The authors used computer models to study the role of Jupiter in shaping the structure of the solar system. As a result, they concluded that the “great separation” was due to a protoplanetary disk that formed around a young star and had zones of high and low pressure of gas and dust.
This process, according to their hypothesis, contributed to the formation of various types of planets in the solar system. The experts backed up their conclusions with data from the ALMA telescope, which found similar structures in young star systems.
They also believe that the protoplanetary disk consisted of several rings, which contributed to the separation of gas giants and terrestrial planets at different distances from the Sun.
Other options:
Nebular hypothesis
According to the nebular hypothesis, the Sun was formed from molecular clouds, and the material around it, subjected to gravitational influence, formed planets, satellites, asteroids, and comets. However, such models cannot explain the origin of gas giants. It would take many millions of years for planets to form from dense matter around a young Sun. By that time, the light gases that makeup Jupiter and Saturn had already disappeared.
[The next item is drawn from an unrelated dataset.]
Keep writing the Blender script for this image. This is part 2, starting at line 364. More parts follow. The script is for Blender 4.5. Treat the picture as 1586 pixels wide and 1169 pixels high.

According to researcher Kevin J. Walsh, Southwestern Research Institute, perhaps due to the instability of the protoplanetary disk, dense clouds of dust and gas began to interact with each other even at the stage of the formation of the Sun. This contributed to the faster formation of gas giants than through mutual collisions under the influence of the Sun’s gravity.
Walsh suggests that the gas giants could have formed in as little as a thousand years while holding on to lighter gases. They also quickly gained mass, which determined their farthest orbits from the Sun.
Model of Nice
The problem of the distance between the gas giants has also been considered. The Nice model implies that the gas giants were closer together in the early solar system, but due to the activity of rocks and ice in the scattered protoplanetary disk, the distance between them increased. The terrestrial planets moved closer to the Sun, while the gas giants moved away.
US scientists Michael Brown and Konstantin Batygin suggested that there could be another planet in the solar system beyond the orbit of Neptune. They suggest that this object is Planet Nine or Planet X, which may be a gas giant with a core of metals and silicates, covered with ice. It affects objects in the Kuiper belt. Confirmation of the hypothesis is found in the bending of light from distant objects and their gravitational influence.